Of course, it is too early to judge the results of the most recent Demo day, but up until October 2011 the teams and their results were counted by Startup Sauna coach Paolo Borella.
Startup Sauna is funded by  Aalto University Center for Entrepreneurship and the Finnish government (via Tekes). It takes nothing in return for the coaching program, and covers accommodation and travel costs. But interestingly, this is the most comprehensive report on an accelerator performance I have seen.
Here are the main findings.
Within the first year of Startup Sauna operation, it saw 36 out of 38 alumni companies raising 8.2 million Euros, and almost 30 percent raised over Euro 260 000. One of the startups Blaast, a cloud-based mobile platform for those who use mobile phone as the only access to the Internet, has received Euro 2.8 million ($3.7 million) in funding from founding engineers of Skype amongst others.
As far as deal funnel goes, the Finnish accelerator, which screens startups during on-location coaching sessions called Warmups, has received over 500 applications, met over 250 teams and admitted 54 of them. The acceptance rate went down from 23 percent in the first bath to 7 percent for in 2011.
Subsequently it saw 38 teams graduate, 71 percent of which are still working on their product. Out of 29 teams who responded to the survey, 34 percent have launched a commercial product, while another 42 percent are in private beta.
To compare Startup Sauna with other European accelerators I asked Jon Bradford ofSpringboard, Kirsten Campbell of Seedcamp and Luis Rivera of Startup Bootcamp Madrid if any KPI were available for public consumption.
Bradford, who still accepts applications for Springboard London until Sunday, shared observations about fundraising efforts of 10 teams from the August 2011 batch (230 startups applied). Six months later five out of ten startups have either raised new funding or received offers. But it would be unfair to compare Springboard to closely with others at it is barely a year old.
According to Rivera of Startup Bootcamp, five out of the nine teams of in the first batch of the Startup Bootcamp Madrid program have raised total of Euro 770 000 ($1 million), the highest investment being Euro 500 000. For the rest of the teams the fundraising efforts continue. In total the accelerator received over 300 applications, of which 115 were qualified submissions. This makes Startup Bootcamp acceptance rate similar to that of Startup Sauna.

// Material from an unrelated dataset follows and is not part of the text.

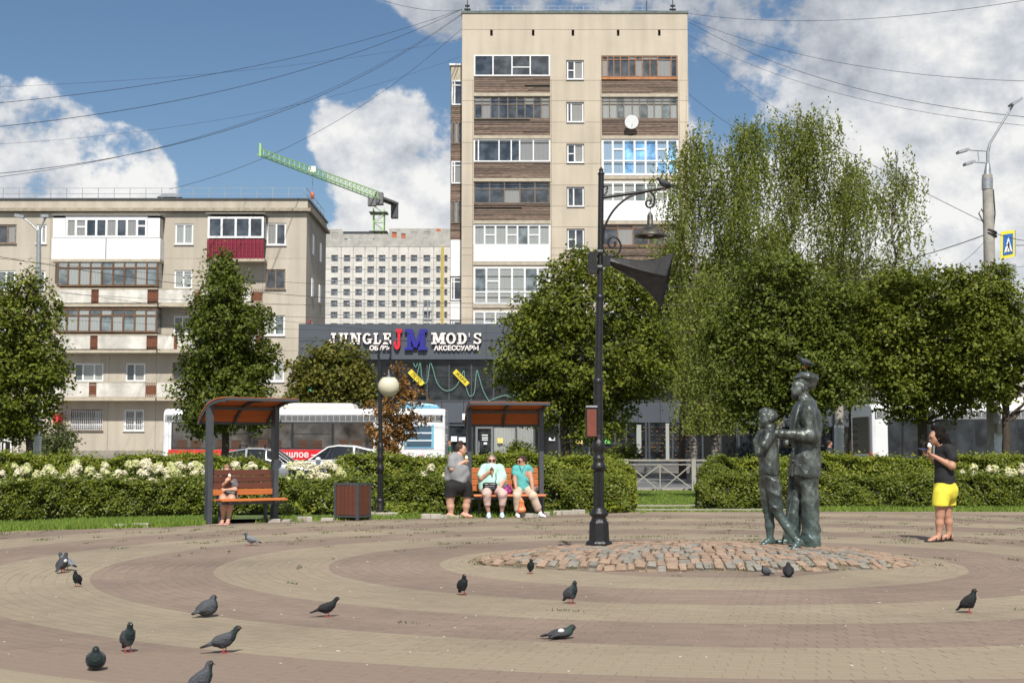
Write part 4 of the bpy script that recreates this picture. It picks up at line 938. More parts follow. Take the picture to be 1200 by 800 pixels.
# ------------------------------------------------------------------ vehicles
M_buswhite = mat('bus_white', (.72, .73, .74), .3, coat=.5, var=.04, vscale=1.5, dirt=.08)
M_busred = mat('bus_red', (.62, .02, .025), .3, coat=.5)
M_busdark = mat('bus_dark', (.025, .025, .028), .35)
M_tyre = mat('tyre', (.015, .015, .016), .85); M_rim = mat('rim', (.35, .36, .38), .35, metal=.7)
M_blue = mat('bus_roof_blue', (.17, .42, .58), .4)
M_seat = mat('bus_seat', (.28, .10, .04), .7)
def rounded_x(L, prof, name, m, parent, cap=True):
    """extrude the closed (y,z) outline prof along x between stations L=[(x, inset)]"""
    b = MB(); n = len(prof); vs = []
    cy = sum(p[0] for p in prof)/n; cz = sum(p[1] for p in prof)/n
    for x_, s_ in L:
        for (y, z_) in prof: vs.append((x_, cy+(y-cy)*s_, cz+(z_-cz)*(1-(1-s_)*.5)))
    fs = [(i*n+k, (i+1)*n+k, (i+1)*n+(k+1) % n, i*n+(k+1) % n) for i in range(len(L)-1) for k in range(n)]
    fs += [tuple(range(n)), tuple(range((len(L)-1)*n, len(L)*n))[::-1]]
    b.add(vs, fs, False); return b.build(name, m, parent, bevel=.03)
def wheel(parent, c, r=.48, w=.28):
    b = MB(); b.lathe([(r*.7, -w/2), (r*.96, -w/2), (r, -w/2+.03), (r, w/2-.03), (r*.96, w/2), (r*.7, w/2)], n=28)
    b.v = [(v[0]+c[0], v[2]+c[1], v[1]+c[2]) for v in b.v]; t = b.build('tyre', M_tyre, parent)
    b = MB(); b.lathe([(.02, -w/2-.01), (r*.3, -w/2-.012), (r*.66, -w/2+.02), (r*.66, w/2-.02), (.02, w/2)], n=20); b.v = [(v[0]+c[0], v[2]+c[1], v[1]+c[2]) for v in b.v]; b.build('rim', M_rim, t)
def ornament(b, x0, x1, z0, z1, y):
    """white lattice: rows of lozenges and crosses, flat print on the dark band"""
    h = z1-z0; n = int((x1-x0)/h); s = (x1-x0)/n; t = h*.10
    for i in range(n):
        cx = x0+(i+.5)*s; cz = (z0+z1)/2; r = h*.40
        for (u, v) in (((-1, 0), (0, 1)), ((0, 1), (1, 0)), ((1, 0), (0, -1)), ((0, -1), (-1, 0)), ((-1, -1), (1, 1)), ((-1, 1), (1, -1))):
            k = 1 if abs(u[0])+abs(u[1]) < 2 else .95
            b.bar((cx+u[0]*r*k, y, cz+u[1]*r), (cx+v[0]*r*k, y, cz+v[1]*r), t, .006)
        b.bar((cx-s/2, y, z0+t*.3), (cx-s/2, y, z1-t*.3), t*.8, .006)
    b.box(x0, x1, y-.003, y+.003, z1-t*.5, z1); b.box(x0, x1, y-.003, y+.003, z0, z0+t*.5)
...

Kirsten Campbell came back with the Seedcamp stats as well. Out of 2,000 startups that apply in a year, 10 percent attend mentoring sessions, and out of those 10 percent get funded. Once Seedcamp invest, 90 percent of their portfolio companies raise further funding as well. Between 2007 and 2009 it supported 22 teams, which have collectively raised over Euro 30 million in venture investment. So on average Seedcamp has a larger base to work from, especially as applications came from 30 countries so far.
Revenue, profitability and exits would be a useful KPI to look at once startups cease being startups and become fully fledged businesses. But for starters 95 percent of fundraising success rate is a pretty good result for Startup Sauna and its graduates. Here is their full report.
In 2011 Antti Ylimutka, Ville Simola and the coaches travelled throughout Scandinavia, Russia, Baltic countries and Poland to select startups for the program. From what I hear, their ambitions in 2012 is to go global.